GIVEN REQUEST:
Find every line below that contains the word "wide" and copy it out.

++++++

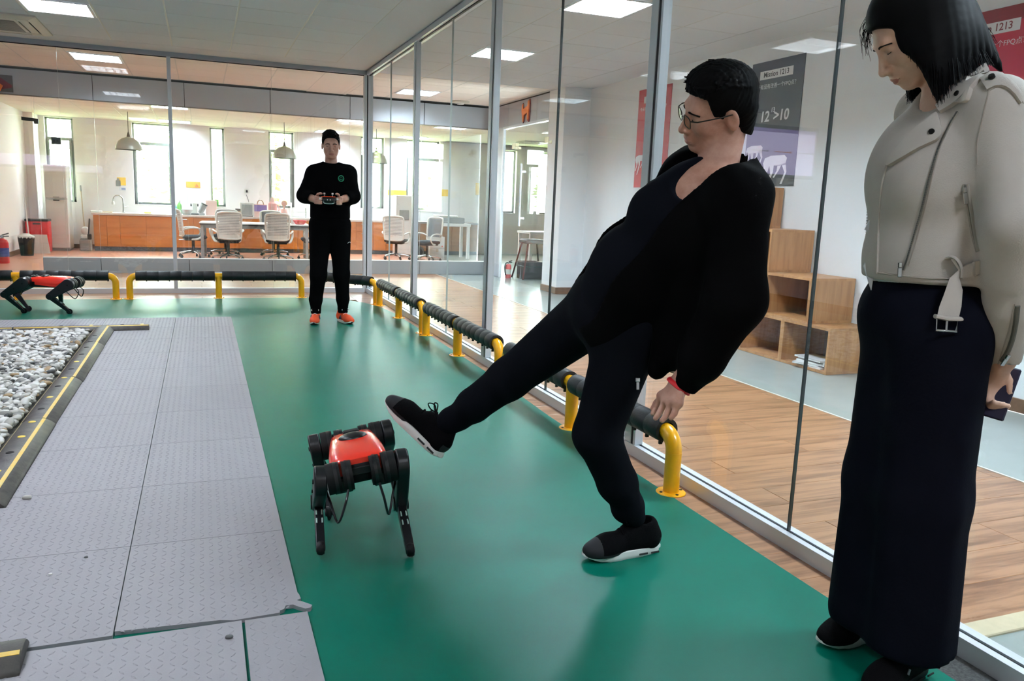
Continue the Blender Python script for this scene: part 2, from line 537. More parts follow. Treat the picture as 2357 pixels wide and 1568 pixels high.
spec = [(HL1, CZ, 'recessed ceiling light beside the air conditioner in the hall ceiling'),
        (HL2, CZ, 'ceiling light in the corridor just behind the back glass wall'),
        (HR[2], CZ, 'side corridor ceiling light at the far end, near the smoke detector'),
        (HR[1], CZ, 'side corridor ceiling light half hidden by a glass wall post'),
        (HR[0], CZ, 'nearest side corridor ceiling light, its louvre blades in view above the kicking man'),
        (KL[0], KZ, 'kitchen ceiling light above the left end of the table, nearer one'),
        (KL[1], KZ, 'kitchen ceiling light near the wide window, closest to the window wall'),
        (KL[2], KZ, 'kitchen ceiling light above the standing man, nearer one'),
        (KL[3], KZ, 'kitchen ceiling light behind the head of the standing man, near the window wall'),
        (KL[4], KZ, 'kitchen ceiling light above the white boxes and printer'),
        (KL[5], KZ, 'kitchen ceiling light by the window behind the printer'),
        ((4.1, 3.3), KZ - .02, 'ceiling light in the bright room behind the glass doors, nearer one'),
        ((4.6, 5.9), KZ - .02, 'ceiling light in the bright room behind the glass doors, by its windows')]
for i, ((x, y), z, lb) in enumerate(spec):
    if i == 0: lp.location = (x, y, z); lp['label'] = lb
    else:
        d_ = dup(lp, (x, y, z), label=lb)
        if z == KZ or x > 0 or y > 0:
            for c_ in d_.children:
                if c_.name.startswith('diffuser'):
                    c_.data = c_.data.copy(); c_.data.materials[0] = lamp_k if z <= KZ else lamp_c
for x, y, lb in [(-3.0125, -4.15, 'hall ceiling light above the gravel, outside the picture'), (-3.0125, -6.45, 'hall ceiling light above the tread mats, outside the picture'), (-3.0125, -8.75, 'added unseen fill light in the hall ceiling left of the viewer'), (-.7, -10.2, 'added unseen fill light in the hall ceiling behind the viewer'), (1.0125, -6.5, 'side corridor ceiling light above the stepped shelf, outside the picture'), (1.0125, -8.8, 'side corridor ceiling light beside the woman, outside the picture')]:  # the lamps left of and behind the viewer are added, unseen fill
    d_ = dup(lp, (x, y, CZ - .06), label=lb, group='ceiling lights out of view')
    if x > 0:
        for c_ in d_.children:
            if c_.name.startswith('diffuser'):
                c_.data = c_.data.copy(); c_.data.materials[0] = lamp_c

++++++

RESULT OF THE EXERCISE:
Continue the Blender Python script for this scene: part 2, from line 537. More parts follow. Treat the picture as 2357 pixels wide and 1568 pixels high.
        (KL[1], KZ, 'kitchen ceiling light near the wide window, closest to the window wall'),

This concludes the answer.